GIVEN TASK:
Work out how many lines of the records contain "Blender". Answer with the number and nothing else.

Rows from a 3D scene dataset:
────────────────────────────────────────

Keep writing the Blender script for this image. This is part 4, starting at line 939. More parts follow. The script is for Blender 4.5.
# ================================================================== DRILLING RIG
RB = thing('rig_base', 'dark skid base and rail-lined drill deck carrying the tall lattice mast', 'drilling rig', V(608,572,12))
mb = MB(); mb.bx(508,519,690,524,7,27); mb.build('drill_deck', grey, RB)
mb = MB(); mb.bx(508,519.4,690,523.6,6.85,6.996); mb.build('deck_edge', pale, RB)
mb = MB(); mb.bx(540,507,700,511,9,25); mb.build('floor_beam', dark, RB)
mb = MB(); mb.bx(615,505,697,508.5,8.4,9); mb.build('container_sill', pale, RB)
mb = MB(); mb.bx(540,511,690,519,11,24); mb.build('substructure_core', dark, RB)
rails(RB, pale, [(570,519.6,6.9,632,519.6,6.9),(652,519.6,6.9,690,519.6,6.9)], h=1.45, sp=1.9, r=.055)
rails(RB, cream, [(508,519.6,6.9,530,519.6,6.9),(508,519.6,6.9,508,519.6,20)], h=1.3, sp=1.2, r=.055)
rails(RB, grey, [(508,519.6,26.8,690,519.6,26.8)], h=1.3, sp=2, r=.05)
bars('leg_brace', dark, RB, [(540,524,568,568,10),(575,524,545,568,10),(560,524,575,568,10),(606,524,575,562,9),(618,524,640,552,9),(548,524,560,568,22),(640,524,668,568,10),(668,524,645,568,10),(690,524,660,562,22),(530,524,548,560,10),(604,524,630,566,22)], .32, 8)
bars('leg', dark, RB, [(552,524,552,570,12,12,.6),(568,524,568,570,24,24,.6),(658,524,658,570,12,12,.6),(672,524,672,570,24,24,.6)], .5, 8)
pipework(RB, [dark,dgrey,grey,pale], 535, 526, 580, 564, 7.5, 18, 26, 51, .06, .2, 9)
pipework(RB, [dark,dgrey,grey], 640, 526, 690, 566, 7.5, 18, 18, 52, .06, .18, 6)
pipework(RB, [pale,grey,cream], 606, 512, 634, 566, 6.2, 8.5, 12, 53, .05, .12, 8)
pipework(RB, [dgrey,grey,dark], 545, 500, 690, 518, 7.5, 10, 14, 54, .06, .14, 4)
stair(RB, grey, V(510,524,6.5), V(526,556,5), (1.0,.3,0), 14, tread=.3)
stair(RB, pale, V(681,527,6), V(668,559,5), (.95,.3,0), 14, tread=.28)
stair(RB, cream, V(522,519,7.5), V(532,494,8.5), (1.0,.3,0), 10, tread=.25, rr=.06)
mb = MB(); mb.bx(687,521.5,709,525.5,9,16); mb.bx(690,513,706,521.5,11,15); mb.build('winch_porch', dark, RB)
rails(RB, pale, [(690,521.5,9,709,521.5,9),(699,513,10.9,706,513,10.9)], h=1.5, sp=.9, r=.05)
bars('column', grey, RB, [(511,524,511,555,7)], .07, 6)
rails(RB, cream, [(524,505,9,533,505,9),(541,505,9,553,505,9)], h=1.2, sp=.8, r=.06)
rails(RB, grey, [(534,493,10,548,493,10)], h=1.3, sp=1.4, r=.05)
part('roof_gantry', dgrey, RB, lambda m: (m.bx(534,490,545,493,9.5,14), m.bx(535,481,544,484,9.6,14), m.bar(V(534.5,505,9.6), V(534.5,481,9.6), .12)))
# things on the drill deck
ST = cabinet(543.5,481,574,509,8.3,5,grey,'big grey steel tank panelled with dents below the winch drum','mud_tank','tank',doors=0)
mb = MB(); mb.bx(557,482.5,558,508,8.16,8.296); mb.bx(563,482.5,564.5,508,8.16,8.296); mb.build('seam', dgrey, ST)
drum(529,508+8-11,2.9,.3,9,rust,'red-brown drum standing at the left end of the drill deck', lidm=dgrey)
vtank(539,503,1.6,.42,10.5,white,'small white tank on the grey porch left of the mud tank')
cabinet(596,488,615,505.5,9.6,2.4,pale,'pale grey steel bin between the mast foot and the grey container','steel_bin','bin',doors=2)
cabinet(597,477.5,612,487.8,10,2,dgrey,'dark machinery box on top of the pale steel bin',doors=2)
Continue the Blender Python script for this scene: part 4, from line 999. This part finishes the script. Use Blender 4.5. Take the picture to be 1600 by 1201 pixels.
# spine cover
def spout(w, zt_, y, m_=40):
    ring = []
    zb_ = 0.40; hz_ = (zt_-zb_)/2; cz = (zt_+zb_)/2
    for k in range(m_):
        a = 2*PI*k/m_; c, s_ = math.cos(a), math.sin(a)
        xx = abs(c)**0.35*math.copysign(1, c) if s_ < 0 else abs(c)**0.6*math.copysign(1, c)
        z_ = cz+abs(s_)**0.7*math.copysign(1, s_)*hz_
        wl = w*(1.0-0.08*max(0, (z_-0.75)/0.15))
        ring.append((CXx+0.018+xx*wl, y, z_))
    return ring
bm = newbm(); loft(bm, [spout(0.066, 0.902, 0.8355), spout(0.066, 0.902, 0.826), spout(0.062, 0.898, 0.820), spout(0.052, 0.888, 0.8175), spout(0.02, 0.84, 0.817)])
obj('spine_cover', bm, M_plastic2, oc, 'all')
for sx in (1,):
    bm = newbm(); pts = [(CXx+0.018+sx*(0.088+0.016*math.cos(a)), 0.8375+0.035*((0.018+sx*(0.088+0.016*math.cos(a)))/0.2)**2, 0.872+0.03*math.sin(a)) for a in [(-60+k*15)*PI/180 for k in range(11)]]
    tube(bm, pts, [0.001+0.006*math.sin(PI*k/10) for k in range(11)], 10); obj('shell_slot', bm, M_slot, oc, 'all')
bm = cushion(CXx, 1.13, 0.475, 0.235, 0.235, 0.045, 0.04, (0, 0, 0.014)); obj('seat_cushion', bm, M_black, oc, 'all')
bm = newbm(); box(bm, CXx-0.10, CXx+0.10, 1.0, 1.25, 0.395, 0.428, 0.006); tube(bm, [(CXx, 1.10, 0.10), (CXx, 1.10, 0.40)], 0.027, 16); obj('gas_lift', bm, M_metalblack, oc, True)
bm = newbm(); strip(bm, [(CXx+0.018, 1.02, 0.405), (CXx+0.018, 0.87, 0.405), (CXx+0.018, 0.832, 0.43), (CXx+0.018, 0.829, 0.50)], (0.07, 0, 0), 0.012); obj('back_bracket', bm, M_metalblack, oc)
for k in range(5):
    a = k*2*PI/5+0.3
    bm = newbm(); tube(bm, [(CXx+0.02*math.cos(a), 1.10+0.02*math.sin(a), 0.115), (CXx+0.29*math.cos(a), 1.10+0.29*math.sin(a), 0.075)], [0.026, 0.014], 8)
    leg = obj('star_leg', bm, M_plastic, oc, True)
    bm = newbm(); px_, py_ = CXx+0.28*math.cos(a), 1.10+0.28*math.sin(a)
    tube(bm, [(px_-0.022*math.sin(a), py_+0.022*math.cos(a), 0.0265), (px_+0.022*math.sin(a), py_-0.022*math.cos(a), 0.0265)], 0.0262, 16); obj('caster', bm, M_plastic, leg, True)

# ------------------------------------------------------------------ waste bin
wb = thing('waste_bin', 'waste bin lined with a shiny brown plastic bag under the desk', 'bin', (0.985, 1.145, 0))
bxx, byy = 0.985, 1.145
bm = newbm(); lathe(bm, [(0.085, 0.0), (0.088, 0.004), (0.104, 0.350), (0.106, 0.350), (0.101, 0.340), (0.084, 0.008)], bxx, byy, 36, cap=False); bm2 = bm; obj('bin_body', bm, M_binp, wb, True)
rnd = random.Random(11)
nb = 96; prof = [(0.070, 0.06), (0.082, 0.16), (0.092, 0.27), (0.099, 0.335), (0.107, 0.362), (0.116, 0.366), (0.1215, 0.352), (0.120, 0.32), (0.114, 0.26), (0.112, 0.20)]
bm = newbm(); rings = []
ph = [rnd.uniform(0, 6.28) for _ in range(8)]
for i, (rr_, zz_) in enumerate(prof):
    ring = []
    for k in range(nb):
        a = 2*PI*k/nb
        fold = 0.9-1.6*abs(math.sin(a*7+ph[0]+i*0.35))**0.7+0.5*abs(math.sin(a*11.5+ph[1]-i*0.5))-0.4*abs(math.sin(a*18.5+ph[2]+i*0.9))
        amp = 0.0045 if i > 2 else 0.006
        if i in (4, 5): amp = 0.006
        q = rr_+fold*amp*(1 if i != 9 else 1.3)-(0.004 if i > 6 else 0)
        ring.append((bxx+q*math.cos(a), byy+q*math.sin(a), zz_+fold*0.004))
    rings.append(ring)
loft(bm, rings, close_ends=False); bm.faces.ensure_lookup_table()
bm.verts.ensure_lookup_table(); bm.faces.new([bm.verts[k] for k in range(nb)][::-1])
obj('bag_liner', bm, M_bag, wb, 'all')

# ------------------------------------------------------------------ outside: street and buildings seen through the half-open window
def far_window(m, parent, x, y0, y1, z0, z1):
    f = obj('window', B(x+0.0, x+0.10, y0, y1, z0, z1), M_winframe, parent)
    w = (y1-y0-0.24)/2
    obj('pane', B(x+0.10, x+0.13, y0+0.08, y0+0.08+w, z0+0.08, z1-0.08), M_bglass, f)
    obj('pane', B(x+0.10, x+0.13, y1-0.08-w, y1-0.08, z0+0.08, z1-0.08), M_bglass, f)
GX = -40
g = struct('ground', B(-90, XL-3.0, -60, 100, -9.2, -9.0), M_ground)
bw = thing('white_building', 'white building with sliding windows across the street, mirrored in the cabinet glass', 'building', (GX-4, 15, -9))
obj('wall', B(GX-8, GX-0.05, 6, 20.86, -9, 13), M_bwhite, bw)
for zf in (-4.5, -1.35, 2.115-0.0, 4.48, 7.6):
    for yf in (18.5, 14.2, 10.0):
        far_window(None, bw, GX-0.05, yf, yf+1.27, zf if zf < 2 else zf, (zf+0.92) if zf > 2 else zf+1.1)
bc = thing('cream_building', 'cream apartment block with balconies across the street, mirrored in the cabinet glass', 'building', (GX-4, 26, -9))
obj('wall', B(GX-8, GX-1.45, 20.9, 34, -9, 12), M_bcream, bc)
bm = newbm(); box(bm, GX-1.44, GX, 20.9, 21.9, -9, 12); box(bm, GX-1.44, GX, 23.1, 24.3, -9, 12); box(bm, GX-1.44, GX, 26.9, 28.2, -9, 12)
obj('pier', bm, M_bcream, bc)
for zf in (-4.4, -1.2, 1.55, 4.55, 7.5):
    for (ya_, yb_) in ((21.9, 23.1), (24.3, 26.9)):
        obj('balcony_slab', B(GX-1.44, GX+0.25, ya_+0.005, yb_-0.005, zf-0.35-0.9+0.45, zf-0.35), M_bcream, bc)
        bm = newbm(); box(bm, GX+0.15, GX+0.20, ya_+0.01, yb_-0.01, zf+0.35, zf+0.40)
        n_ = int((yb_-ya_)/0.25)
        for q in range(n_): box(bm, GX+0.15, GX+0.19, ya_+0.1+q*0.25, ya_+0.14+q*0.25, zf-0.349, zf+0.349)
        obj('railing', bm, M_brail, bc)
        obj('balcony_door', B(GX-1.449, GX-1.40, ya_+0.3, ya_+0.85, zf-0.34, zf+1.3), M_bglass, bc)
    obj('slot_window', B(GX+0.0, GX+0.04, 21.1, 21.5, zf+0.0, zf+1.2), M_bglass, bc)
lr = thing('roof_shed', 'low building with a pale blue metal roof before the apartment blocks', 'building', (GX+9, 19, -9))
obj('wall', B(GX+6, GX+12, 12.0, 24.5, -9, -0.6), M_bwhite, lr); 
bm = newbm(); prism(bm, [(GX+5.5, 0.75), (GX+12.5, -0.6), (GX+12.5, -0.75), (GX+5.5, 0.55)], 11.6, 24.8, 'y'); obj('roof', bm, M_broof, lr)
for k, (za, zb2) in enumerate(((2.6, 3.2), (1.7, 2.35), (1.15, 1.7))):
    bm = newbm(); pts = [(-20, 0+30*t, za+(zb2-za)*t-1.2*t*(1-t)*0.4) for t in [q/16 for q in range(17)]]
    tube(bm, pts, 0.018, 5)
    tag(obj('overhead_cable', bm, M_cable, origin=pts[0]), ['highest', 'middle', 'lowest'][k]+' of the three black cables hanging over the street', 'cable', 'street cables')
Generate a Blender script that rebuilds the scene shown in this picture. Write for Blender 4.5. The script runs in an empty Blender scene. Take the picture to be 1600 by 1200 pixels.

────────────────────────────────────────

PROBLEM SOLUTION:
3